## Data block
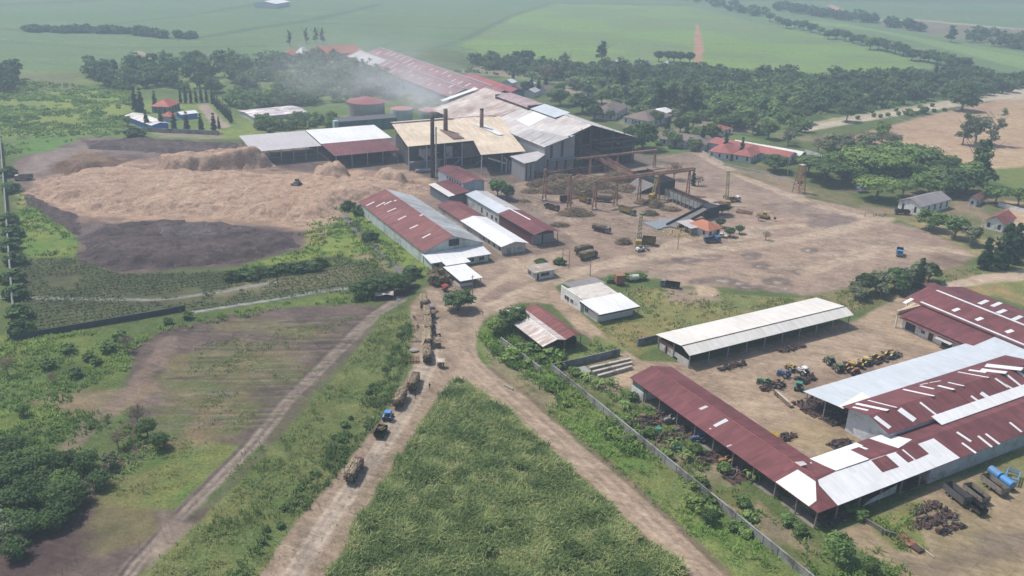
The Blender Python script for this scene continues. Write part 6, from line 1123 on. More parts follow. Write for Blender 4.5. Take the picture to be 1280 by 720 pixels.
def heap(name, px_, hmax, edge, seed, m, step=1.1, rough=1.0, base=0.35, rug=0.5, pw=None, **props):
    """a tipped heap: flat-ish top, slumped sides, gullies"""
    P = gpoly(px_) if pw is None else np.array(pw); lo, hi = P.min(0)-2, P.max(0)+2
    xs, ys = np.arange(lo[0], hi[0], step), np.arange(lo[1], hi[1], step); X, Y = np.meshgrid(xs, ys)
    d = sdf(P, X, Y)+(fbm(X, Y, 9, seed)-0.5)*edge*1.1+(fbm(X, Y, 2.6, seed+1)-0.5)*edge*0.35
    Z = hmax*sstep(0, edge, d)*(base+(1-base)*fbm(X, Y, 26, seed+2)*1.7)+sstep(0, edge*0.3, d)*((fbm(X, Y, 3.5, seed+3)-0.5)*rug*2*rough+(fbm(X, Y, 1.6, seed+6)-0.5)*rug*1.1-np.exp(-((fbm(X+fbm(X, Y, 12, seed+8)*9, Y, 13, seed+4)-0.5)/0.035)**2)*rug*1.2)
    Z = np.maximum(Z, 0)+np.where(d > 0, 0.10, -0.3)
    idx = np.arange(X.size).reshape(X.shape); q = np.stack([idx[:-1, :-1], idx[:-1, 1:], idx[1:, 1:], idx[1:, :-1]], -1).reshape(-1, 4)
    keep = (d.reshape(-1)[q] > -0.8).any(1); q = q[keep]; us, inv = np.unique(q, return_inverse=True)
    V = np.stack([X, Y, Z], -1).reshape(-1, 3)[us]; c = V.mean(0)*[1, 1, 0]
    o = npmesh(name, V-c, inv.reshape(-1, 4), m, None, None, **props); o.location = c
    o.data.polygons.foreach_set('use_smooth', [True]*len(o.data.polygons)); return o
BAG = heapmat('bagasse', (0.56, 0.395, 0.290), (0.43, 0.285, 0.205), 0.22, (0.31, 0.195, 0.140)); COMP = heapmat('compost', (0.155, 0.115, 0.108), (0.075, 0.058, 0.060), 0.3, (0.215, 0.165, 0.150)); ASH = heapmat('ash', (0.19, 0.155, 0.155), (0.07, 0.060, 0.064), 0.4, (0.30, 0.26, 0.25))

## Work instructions
In your copy, leave out the pictures and reproduce the material above exactly.

## Worked answer
The Blender Python script for this scene continues. Write part 6, from line 1123 on. More parts follow. Write for Blender 4.5. Take the picture to be 1280 by 720 pixels.
def heap(name, px_, hmax, edge, seed, m, step=1.1, rough=1.0, base=0.35, rug=0.5, pw=None, **props):
    """a tipped heap: flat-ish top, slumped sides, gullies"""
    P = gpoly(px_) if pw is None else np.array(pw); lo, hi = P.min(0)-2, P.max(0)+2
    xs, ys = np.arange(lo[0], hi[0], step), np.arange(lo[1], hi[1], step); X, Y = np.meshgrid(xs, ys)
    d = sdf(P, X, Y)+(fbm(X, Y, 9, seed)-0.5)*edge*1.1+(fbm(X, Y, 2.6, seed+1)-0.5)*edge*0.35
    Z = hmax*sstep(0, edge, d)*(base+(1-base)*fbm(X, Y, 26, seed+2)*1.7)+sstep(0, edge*0.3, d)*((fbm(X, Y, 3.5, seed+3)-0.5)*rug*2*rough+(fbm(X, Y, 1.6, seed+6)-0.5)*rug*1.1-np.exp(-((fbm(X+fbm(X, Y, 12, seed+8)*9, Y, 13, seed+4)-0.5)/0.035)**2)*rug*1.2)
    Z = np.maximum(Z, 0)+np.where(d > 0, 0.10, -0.3)
    idx = np.arange(X.size).reshape(X.shape); q = np.stack([idx[:-1, :-1], idx[:-1, 1:], idx[1:, 1:], idx[1:, :-1]], -1).reshape(-1, 4)
    keep = (d.reshape(-1)[q] > -0.8).any(1); q = q[keep]; us, inv = np.unique(q, return_inverse=True)
    V = np.stack([X, Y, Z], -1).reshape(-1, 3)[us]; c = V.mean(0)*[1, 1, 0]
    o = npmesh(name, V-c, inv.reshape(-1, 4), m, None, None, **props); o.location = c
    o.data.polygons.foreach_set('use_smooth', [True]*len(o.data.polygons)); return o
BAG = heapmat('bagasse', (0.56, 0.395, 0.290), (0.43, 0.285, 0.205), 0.22, (0.31, 0.195, 0.140)); COMP = heapmat('compost', (0.155, 0.115, 0.108), (0.075, 0.058, 0.060), 0.3, (0.215, 0.165, 0.150)); ASH = heapmat('ash', (0.19, 0.155, 0.155), (0.07, 0.060, 0.064), 0.4, (0.30, 0.26, 0.25))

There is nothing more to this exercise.